The Tradition Industry

There was this flyer in the letter-box. "Traditional Mallorcan cuisine." The words were in Spanish. You might think that advertising traditional Mallorcan cuisine should demand that the blurb is in Catalan and not in Spanish, but maybe the restaurant is owned by a staunch supporter of the Partido Popular. Anyway, let's not go there again.

The flyer was less a promotion for the restaurant and more one for a take-away service. "We will cook for you and bring our specialities to your home." Which is sort of what you expect with a take-away service, but perhaps these things have to be spelt out, as traditional Mallorcan cuisine being ferried around in cardboard containers covered with aluminium on the back of a scooter (or however it is transported) doesn't sound all that traditional. Contemporary meets the traditional, and it comes on a Honda 125.

Take-away is really pizzas, beef chow mein and tikka masala. Pork wrapped in cabbage? It doesn't quite have the take-away ring about it. Traditional cuisine demands traditional modes of eating, as in sitting down in a restaurant. But there again, what is traditional?

This is a question I have been grappling with. Traditional - Mallorcan traditional - is referred to that often that is hard to know what is a tradition and what isn't. The word is interchangeable with "typical". Restaurants do typical/traditional cuisine, troupes perform typical/traditional dance and music, fiestas are typical/traditional. In the case of La Beata in Santa Margalida, this is the most typical of the lot - or so they always say. Girly saint rebuffs the attentions and temptations of the devil, good conquers evil and a whole tradition spawns demons with fire crackers, beasty masks and virgins of the parish parading in white.

The irony of tradition in a Mallorcan style is that it has created something that is distinctly of today - the tradition industry. There is marketing gold to be alchemised from a dry-stone wall, silver to be sold from the singing of a Sibil·la, bronze from coins clattering in the tills of the most ancient of the island's traditions, the Talayotic.

The blurring of the lines between modernity and antiquity invites a question as to the degree to which tradition is forced and with the express purpose of creating a marketing benefit from the historical. The very promotion of tradition, with its narrative captured in the word itself and in the words typical or authentic, is sloganising. The words themselves are marketing tools, directed at both the native and the visiting markets.

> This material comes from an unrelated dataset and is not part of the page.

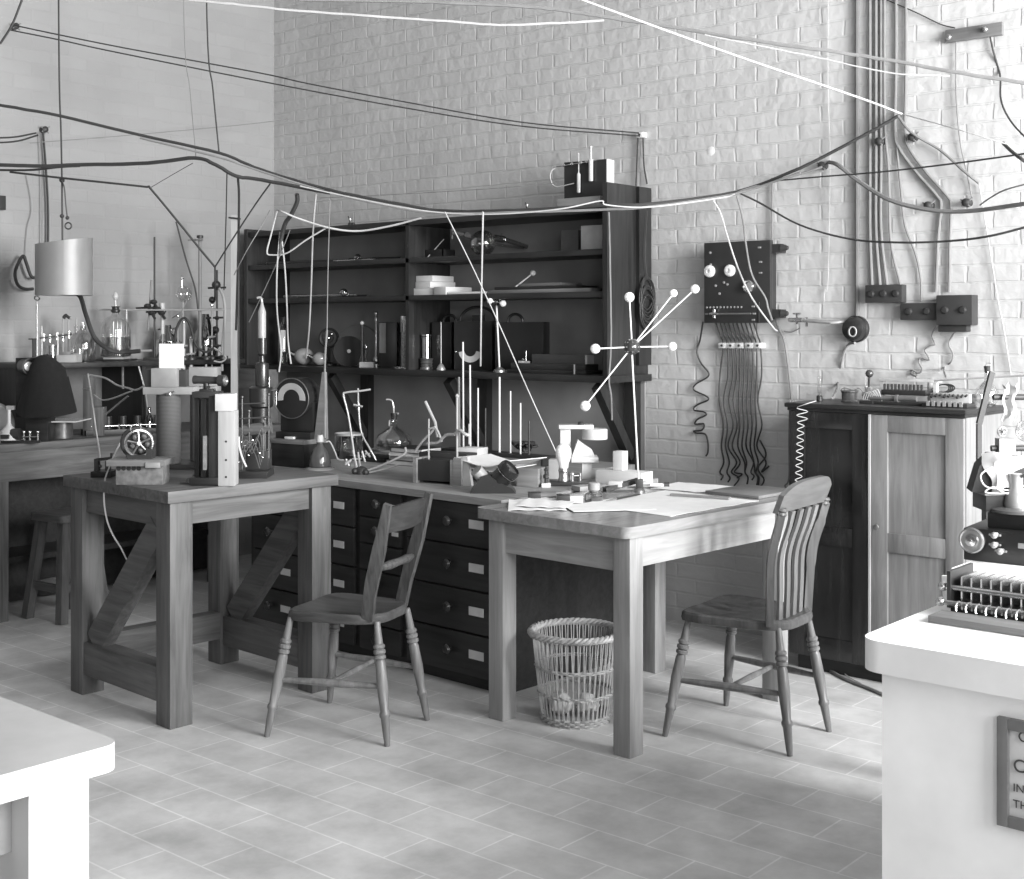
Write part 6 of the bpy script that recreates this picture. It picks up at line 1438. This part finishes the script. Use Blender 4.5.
wire('pair of wires to the left wall insulator, the darker upper one', [(-6, 138, 6.6), (15, 137, 6.8), (36, 133, 6.9)], .005, D_)
wire('pair of wires to the left wall insulator, the lower one', [(-6, 143, 6.6), (18, 141, 6.8), (38, 135, 6.9)], .005, D_)
wire('vertical dark wire down the left wall behind the lampshade', [(43, 132, ld_(43)), (46, 170, ld_(46)), (48, 210, ld_(48)), (48, 260, ld_(48))], .007, D_)
wire('vertical grey wire just left of the one behind the lampshade', [(40, 132, ld_(40)), (42, 180, ld_(42)), (42, 250, ld_(42))], .003, G_)
wire('thick black hose looping on the left wall beside the lampshade', [(36, 278, ld_(36, .05)), (31, 276, ld_(31, .06)), (26, 262, ld_(26, .06)), (23, 256, ld_(23, .06)), (17, 266, ld_(17, .06)), (15, 275, ld_(15, .06)), (18, 285, ld_(18, .06)), (25, 289, ld_(25, .06)), (33, 289, ld_(33, .05))], .009, RUBBER, 'hose', 'hose', n=8)
wire('thin wiggling wire down the left wall above the black hose', [(26, 175), (30, 195), (31, 212), (27, 228), (25, 255)], .002, G_)
wire('dark hose falling from the lampshade to the bottles', [(76, 293, 6.8), (81, 298, 6.85), (86, 315, 6.95), (95, 338, 7.0), (110, 350, 7.0), (124, 352, 7.05), (140, 351, 7.05)], .012, RUBBER, 'hose', 'hose', n=8)
wire('thin grey thread stretched nearly level across the left wall', [(30, 143, 7.2), (120, 136, 7.6), (240, 125, 8.2), (290, 119, 8.3)], .0025, G_)
wire('pale flex looping below the bundle at the left shelf end', [(277, 210, 6.45), (283, 212, 6.4), (300, 219, 6.4), (330, 228, 6.4), (358, 231, 6.4), (390, 226, 6.35), (421, 218, 6.3)], .008, L_w, 'flex', 'flex')
wire('pale flex hanging in a wide loop in front of the left shelves', [(277, 211, 6.46), (271, 235, 6.5), (267, 252, 6.5), (272, 255, 6.5), (287, 253, 6.48), (306, 240, 6.45), (326, 228, 6.42)], .0065, L_w, 'flex', 'flex')
wire('straight pale wire hanging from bundle to the grey globes', [(316, 194, 6.35), (313, 230, 6.5), (311, 290, 6.8), (309, 330, 7.0), (306, 358, 7.2)], .0075, L_w, smooth=3)
wire('left of the two wires hanging to the stoppered jar', [(280, 232, 6.5), (277, 270, 6.5), (277, 310, 6.6), (281, 350, 6.7), (279, 372, 6.7)], .0065, L_w)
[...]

The constant reinforcement of tradition for domestic consumption reflects a society still uneasy with modernity. Traditional Mallorcan society, by which one means that before the tourism industrial revolution of the sixties and one that was far more wedded to the land than it is now, still resides in the collective memory. This is unlike Britain, for example, where there is a general lack of tradition and an accommodation with its absence that doesn't require an industry with its marketing plans to force it onto the populace or the tourist.

Of course, there are organisations such as English Heritage which maintain a connection with the past, but the promotion of English and British tradition and culture doesn't have a sense of desperation; that of demanding that the past is held onto.

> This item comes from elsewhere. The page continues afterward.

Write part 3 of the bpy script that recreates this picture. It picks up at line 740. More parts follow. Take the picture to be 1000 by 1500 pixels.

A key difference, though, between what occurs in long-industrialised countries and an island such as Mallorca where traditional society can be actively remembered lies in the capacity for a tradition industry to flourish. It could never have happened in Britain, for instance, because the wherewithal for such an industry simply didn't exist. And by the time the wherewithal was discovered, it was far too late. Contemporary Mallorca, on the other hand, has that wherewithal, because the invention and development of marketing, and hence the tradition industry, pretty much coincided with the island's industrial revolution.

Mallorca's traditions aren't invented, thanks to the temporal proximity to when traditional society started its decline, but they are an invention of the marketer who flogs them to a tourist market which has forgotten its own traditions.

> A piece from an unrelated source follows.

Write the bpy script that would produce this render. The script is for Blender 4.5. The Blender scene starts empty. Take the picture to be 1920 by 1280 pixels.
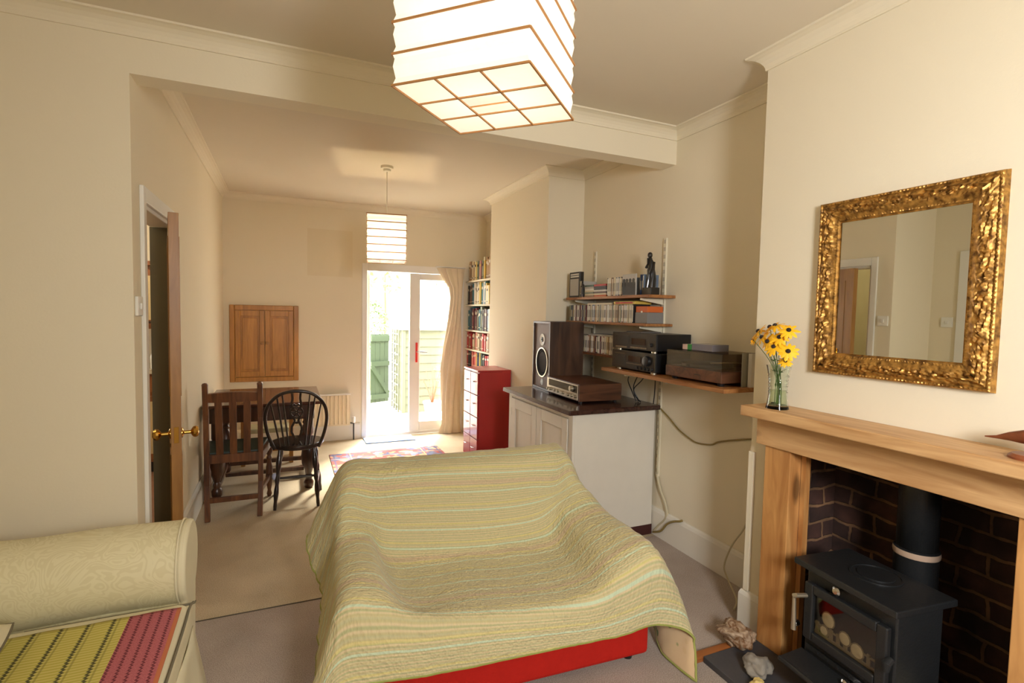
import bpy, bmesh, math, random
from mathutils import Vector, Matrix, noise
R = math.radians; PI = math.pi
sc = bpy.context.scene
C = sc.collection

# ------------------------------------------------------------ camera, world, light, exposure
H = 1.5
cam_d = bpy.data.cameras.new('camera'); cam = bpy.data.objects.new('camera', cam_d); C.objects.link(cam)
cam_d.sensor_width = 36.0; cam_d.lens = 971.5 * 36 / 1920; cam_d.clip_start = .02
F_ = Vector((0.39909086, 0.91533225, -0.05379)); R_ = Vector((0.91690591, -0.39860377, 0.01996449)); U_ = Vector((0.00316676, 0.05728802, 0.99835267))
cam.matrix_world = Matrix(((R_.x, U_.x, -F_.x, 0), (R_.y, U_.y, -F_.y, 0), (R_.z, U_.z, -F_.z, H), (0, 0, 0, 1)))
sc.camera = cam
w = bpy.data.worlds.new('world'); sc.world = w; w.use_nodes = True
bg = w.node_tree.nodes['Background']; bg.inputs[0].default_value = (1.0, .98, .93, 1)
wn_ = w.node_tree.nodes; wl_ = w.node_tree.links; tc = wn_.new('ShaderNodeTexCoord'); sx = wn_.new('ShaderNodeSeparateXYZ'); wl_.new(tc.outputs['Generated'], sx.inputs[0])
mr_ = wn_.new('ShaderNodeMapRange'); mr_.inputs[1].default_value = .15; mr_.inputs[2].default_value = .9; mr_.inputs[3].default_value = 8.0; mr_.inputs[4].default_value = 33.0   # bright overcast: brighter overhead
wl_.new(sx.outputs[2], mr_.inputs[0]); wl_.new(mr_.outputs[0], bg.inputs[1])
vs = sc.view_settings
vs.view_transform = 'Standard'; vs.look = 'None'; vs.gamma = 1; vs.exposure = 0.12; vs.use_curve_mapping = False
sc.cycles.use_denoising = True
sc.cycles.max_bounces = 10; sc.cycles.diffuse_bounces = 6; sc.cycles.transparent_max_bounces = 12
sc.cycles.sample_clamp_indirect = 6.0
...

Tradition is good. That's the message, even if what is described as traditional isn't necessarily exceptional. So it is with much traditional Mallorcan cuisine. Yea, it's ok, but then so are fish and chips. They're traditional, but they don't come with a label attached that demands that they are considered thus. And the constant labelling is the constant reinforcement of a marketing message.

The flyer in the letter-box was selling. But it was also selling, in its curiously contemporary take-away way, that is on behalf of one of Mallorca's strongest industries, its tradition industry.